Geochemistry, Geophysics, Geosystems

High-pressure, high-temperature deformation of CaGeO3 (perovskite)±MgO aggregates: Implications for multiphase rheology of the lower mantle



[1] Sintered polycrystalline “rocks” of two-phase aggregate CaGeO3 perovskite (GePv) + MgO and single-phase GePv were deformed at pressure, temperature, and strain rates of 4–10 GPa, 600–1200 K, and ∼1–3 × 10−5 s−1, respectively, with maximum bulk strains up to ∼20%. The as-synthesized two-phase aggregate, produced from the reaction CaMgGeO4 (olivine) → GePv+MgO (MgO occupying ∼28% in volume), possessed a load-bearing framework (LBF) texture indistinguishable from that of (Mg,Fe)2SiO4 → (Mg,Fe)SiO3 perovskite + (Mg,Fe)O reported in previous studies.

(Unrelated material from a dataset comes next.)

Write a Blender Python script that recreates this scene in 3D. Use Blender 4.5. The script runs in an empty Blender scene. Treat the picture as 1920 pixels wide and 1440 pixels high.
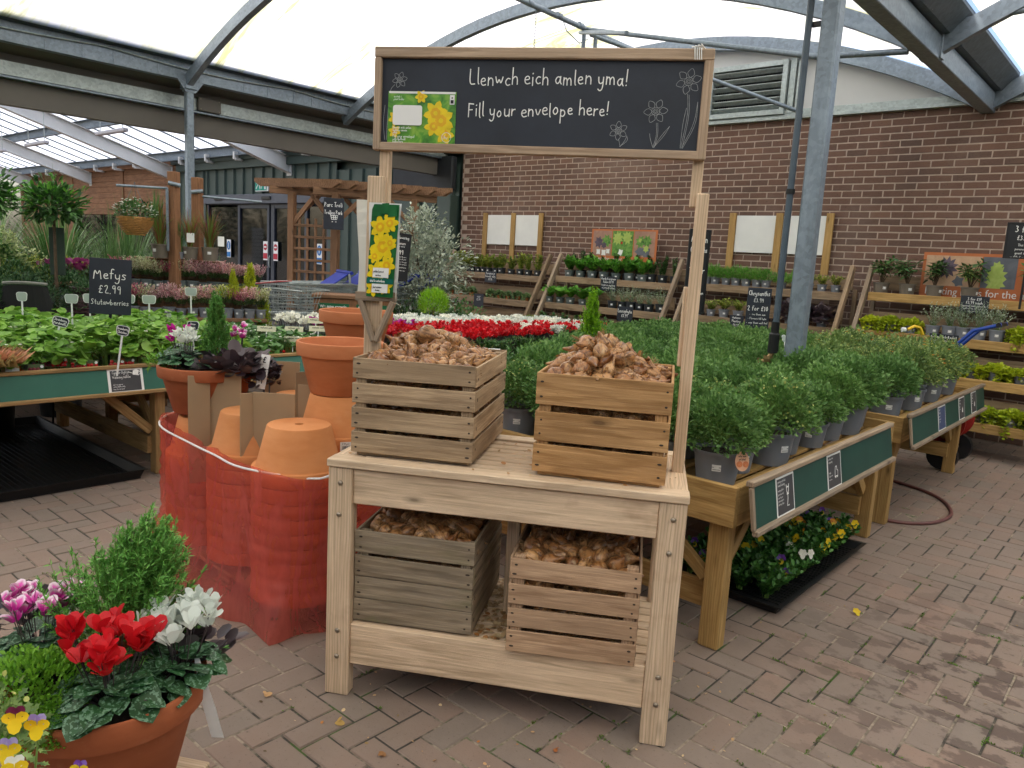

Stress states of the two phases in the deforming aggregate were evaluated based on systematic distortion of lattice spacings over the entire 360° diffraction azimuth angle. Compared with the single-phase GePv sample, stresses of GePv in the two-phase composite were about 10–20% higher at similar strain and strain rates. Stresses of MgO are about a factor of ∼2 lower than GePv in the same two-phased rock. Volumetrically averaged bulk stresses in the two samples were therefore virtually identical. Texture analyses showed that both samples deformed by dislocation glide, with the dominant slip systems {1 0 0}<1 1 0> (in cubic setting) for both GePv and MgO. These results show that, at low bulk strains up to ∼20%, the two-phase aggregate remains a LBF fabric, with rheological properties of GePv controlling those of the bulk. These experimental findings are in quantitative agreement with previous numerical simulations. Implications of the results to the silicate counterparts and dynamics of the lower mantle are discussed.